I lived in a small farmhouse above two branches of the Rio Moya. It was about a 15-minute walk from the tiny hamlet of Zhumar, one of 12 communities in the parroquia of Jima. One day a young boy ran by my house screaming, “¡Minga mañana en Pinjuma! ¡Minga mañana en Pinjuma!” My Spanish was pretty feeble at the time, but I certainly knew what mañana meant. And Pinjuma was a small town just downriver. As for “minga,” I hadn’t a clue. I looked in my dictionary, but it wasn’t there. I figured I would figure it out the following day.
When I arrived in Pinjuma, there were already hundreds of volunteers. Armed with picks, shovels and axes, campesinos, or farmers, from all corners of the parroquia were repairing a long stretch of road that had caved in. Women were passing around shots of canelazo (think warm kerosene with a hint of cinnamon) and preparing a massive meal of choclo, locro soup and roasted guinea pigs. Children were tending sheep, goats and younger siblings. I took a shot, grabbed an implement and joined in.

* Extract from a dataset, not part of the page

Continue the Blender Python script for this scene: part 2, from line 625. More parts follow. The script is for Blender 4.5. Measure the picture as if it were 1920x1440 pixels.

By the late afternoon, we were done. The road was back in operation. The volunteers headed off in different directions. They would see each other again either at the weekly market in Jima or at the next minga …
Minga is the Spanish version of the Inca term minka. For the indigenous people of the Andes, minkas were a form of communal labor. They were used to construct roads, irrigation systems, terraces, and temples. Like an Amish barn raising, they allowed people to overcome the limitations of technology and to accomplish truly extraordinary things. They were proof of the adage about strength in numbers.
After Katrina there were spontaneous and planned “mingas” here in New Orleans. They not only helped rebuild the city; they also brought people together at a time when it was more important than ever.
In a world of “ya mismo,” mingas restore hope.